Among the additions:
- Non-destructive data modeling — Users can define and model new insights without touching the raw data structure, which allows faster iteration and speeds up productivity. Virtual event definitions let users retroactively update metrics on the fly wherever they are used.
- Sources — 15 new data source connectors, including connectors to Salesforce, Marketo, and leading email and payment providers, make all history and events are available with one-click connectivity. No custom coding is required.
- Data integrity core — A data scoring system automatically ranks all customer data by level of usefulness and trustworthiness so companies can measure, define and control data access.
- Dashboards — Users can access data visualization reports across departmental data silos to get a bird’s-eye view of customers.
Event definitions, user segments and other higher-level semantic concepts “live in our data control plane and can be edited at will,” noted Heap CMO Shawn Hansen. “Renaming an event, combining multiple events into one, creating new user segments and more are all possible by just interacting with our UI. There’s no need to edit tracking code or perform SQL migrations.”
Heap’s non-destructive data modeling “is the secret sauce,” said Constellation Research Principal Analyst Ray Wang.
“The other features are expected if you want to play in this space,” he told CRM Buyer.
The Advent of Sources
Heap’s Sources analytics tool integrates with 18 third-party services to let users gain insights into the effectiveness of marketing campaigns and ads, for example, without needing to write code.
Sources offers the following capabilities:
- Captures all data from every source;
- Lets management maintain full control over which events to expose to teams and how the events are structured in reports;
- Retroactively backfills all historical data whenever possible; and
- Has a standardized event schema that can be accessed in users’ data warehouse through Heap SQL.
The underlying raw data is separated from the semantic names and definitions, which “makes it really easy to impose whatever schema or taxonomy you want and change that on the fly,” Heap’s Hansen said.
“Storage is so cheap that we can capture everything,” he told CRM Buyer.
“Because we capture everything and let you create virtual schema you can blow away on demand, you can think up and ask new questions and do it on the fly,” Hansen pointed out. “Customers can access the data and instantly rewire the question.”

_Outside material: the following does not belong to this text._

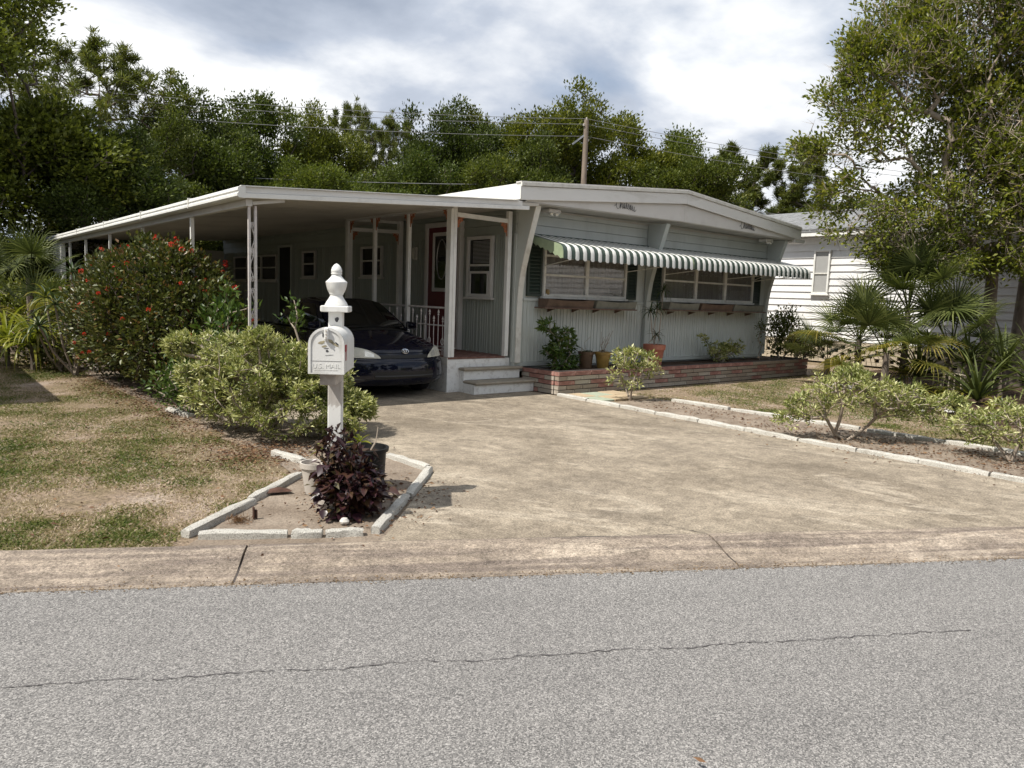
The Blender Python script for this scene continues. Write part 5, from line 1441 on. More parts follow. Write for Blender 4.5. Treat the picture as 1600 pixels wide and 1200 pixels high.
# ------------------------------------------------------------------ shrubs
def shrub(name, label, cat, loc, ells, ntip, per, sig, LL, WW, lm, stem=.006, rmax=.035, group=None, seed=1, flowers=None, up=.5, tintc=.3, out=.6, inner=.45, stemmat='twig', root=None, wide=.45, fold=.18, flat=.8, radw=.7, gap=None):
    global rng
    rng = np.random.default_rng(seed)
    t_ = thing(name, label, cat, (loc[0], loc[1], loc[2] if len(loc) > 2 else 0), group=group, local=True)
    tips = ell_pts(ells, ntip, inner); tips[:, 2] = np.maximum(tips[:, 2], .05)
    if gap is not None:
        tips = tips[np.array([mnoise.noise(Vector(p * 3.2)) for p in tips]) > gap]
    A, par = skeleton(np.array(root or (0, 0, -.02)), tips, .35, .1)
    rad, kids = pipes(A, par, stem, 2.3, rmax)
    V, F = tubes(A, par, rad, 4)
    link('stems', npmesh('stems', V, F, M[stemmat], k=4), t_)
    c = tips.mean(0) * np.array([1, 1, .5])
    lv, lf, lt = clumps(tips, c, per, sig, LL, WW, up=up, tintc=tintc, out=out, wide=wide, fold=fold, flat=flat, radw=radw)
    lv[:, 2] = np.maximum(lv[:, 2], .004)
    link('foliage', npmesh('foliage', lv, lf, L[lm], lt), t_)
    if flowers:
        k = rng.choice(len(tips), flowers, replace=False)
        T = tips[k] + unit(tips[k] - c) * .2
        # flower heads: domes of little four-petal stars
        proto = []
        for q in range(3):
            n = 46
            d = unit(rng.normal(size=(n, 3)) + np.array([0, 0, .6])); P = d * .035
            v_, f_, t2 = leaves(P, d + rng.normal(size=(n, 3)) * .9, .028, .022, rng.random(n), .1)
            proto.append(npmesh('flower', v_, f_, L['ixflower'], t2))
        for i, p in enumerate(T):
            link('flower', proto[i % 3], t_, tuple(p), (rng.uniform(-.5, .5), rng.uniform(-.5, .5), rng.uniform(0, 6)), rng.uniform(.5, .85))
    return t_
shrub('ixora_bush', 'large dense bush with red flower clusters beside the carport', 'bush', (2.95, 11.9), [(0, 0, 1.25, .95, 1.2, 1.0), (-.15, 1.3, 1.15, .85, 1.0, .95), (.1, -.9, .9, .8, .8, .85), (-.2, 2.0, 1.0, .7, .8, .9), (.05, .3, 1.66, .8, 1.1, .46)], 1650, 34, .085, .075, .042, 'ixora', gap=-.28, flowers=170, seed=61, inner=.72, stemmat='barkdark')
shrub('variegated_shrub', 'wide variegated yellow green shrub behind the mailbox', 'bush', (3.05, 7.95), [(0, 0, .58, .75, .8, .5), (-.25, .6, .6, .5, .6, .5), (.1, -.4, .42, .6, .5, .4), (-.15, .3, .9, .42, .5, .16), (-.25, 1.0, .5, .45, .5, .45), (.42, -.2, .75, .45, .45, .4), (.75, -.5, .3, .3, .25, .16, .1), (-.75, .6, .95, .16, .16, .14, .03), (.8, 0, .55, .2, .2, .16, .05), (-.2, -.3, 1.05, .18, .18, .14, .04), (.55, -.7, .2, .3, .2, .12, .06)], 2300, 24, .022, .058, .021, 'varieg', gap=-.04, seed=62, inner=.35, tintc=.45, radw=1.3)
shrub('variegated_shrub', 'small bare stemmed variegated bush in front of the brick planter', 'bush', (9.12, 8.05), [(0, 0, .66, .34, .34, .2), (-.3, .1, .48, .16, .2, .16), (.32, -.15, .5, .16, .16, .18), (-.1, 0, .3, .3, .3, .1, .006)], 80, 15, .022, .068, .03, 'varieg', radw=1.3, seed=63, inner=.5, rmax=.025, tintc=.5)
shrub('variegated_shrub', 'wide variegated shrub in the sandy bed right of the driveway', 'bush', (8.95, 4.35), [(0, 0, .62, .5, .5, .24), (-.35, .3, .42, .32, .3, .22), (.5, -.4, .5, .42, .38, .22), (.8, -.6, .42, .25, .25, .15), (-.5, .5, .25, .2, .2, .14), (.15, .1, .8, .16, .16, .1, .02), (.95, -.8, .5, .16, .16, .1, .02)], 420, 17, .022, .058, .022, 'varieg', radw=1.3, seed=64, inner=.4, rmax=.022, tintc=.5)
shrub('variegated_shrub', 'variegated shrub cut by the right edge of the picture', 'bush', (9.35, 2.7), [(0, 0, .4, .34, .34, .2), (-.05, .4, .34, .3, .3, .2), (.3, -.2, .45, .34, .3, .2), (.35, .2, .5, .22, .22, .16)], 190, 15, .022, .058, .022, 'varieg', radw=1.3, seed=65, inner=.4, rmax=.02, tintc=.5)
shrub('green_shrub', 'glossy broad leafed green sapling between the red flowered bush and the carport column', 'bush', (3.2, 9.95), [(0, 0, .85, .33, .4, .5), (.12, .0, 1.42, .14, .16, .18), (.2, -.15, 1.2, .15, .16, .16)], 55, 10, .09, .13, .055, 'green', seed=66, inner=.4)
shrub('green_shrub', 'low green leafy plant at the foot of the red flowered bush', 'bush', (2.72, 9.7), [(0, 0, .35, .45, .5, .3), (.05, .3, .5, .4, .4, .3)], 90, 15, .07, .075, .035, 'green', seed=67, inner=.3)
shrub('thin_sapling', 'thin green sapling poking above the variegated shrub', 'plant', (3.25, 7.75), [(0, 0, 1.25, .1, .1, .2), (.02, .0, 1.5, .06, .06, .06)], 10, 8, .04, .075, .035, 'green', seed=68, inner=.2)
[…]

Heap’s data is stored on the Amazon Web Services cloud. Its datastore is a custom distributed system built on top of PostgreSQL.
How Heap Works
The Heap platform automatically captures, validates and connects all customer data, which lets users derive meaningful customer insights instantly to better drive business decisions.
“Infinite ambient orchestration is where applications are headed next,” Constellation’s Wang said. Heap’s “customer insight platform is automating the hard part of integration and orchestration.”
The Heap autonomous customer insights platform has three key layers — data capture, control and insights:
- The data capture plane automatically captures all behavioral data from sources across departments and domain-specific tools into one standard schema;
- The control plane ensures data integrity and lets users change event definitions on the fly; and
- the insights plane, which sits on top of the data plane, lets users process networked insights across marketing, sales and customer success silos.
“Bringing together all sources and points of customer data insights is a common problem for companies that have developed their marketing and sales teams over time,” noted Rebecca Wettemann, vice president of research at Nucleus Research.
“Key to the success of any such approach is usability, where Heap appears to have significant success, speed of integration — and of course, price,” she told CRM Buyer.
Keeping the Raw Data Pristine
Data is benchmarked against peer groups and checked statistically for freshness, accuracy and usefulness.
“The data integrity core appears like a modern approach to master data management on a broad scale,” Wettemann remarked, which “could be very interesting provided [Heap’s] scoring is transparent and understandable to users.”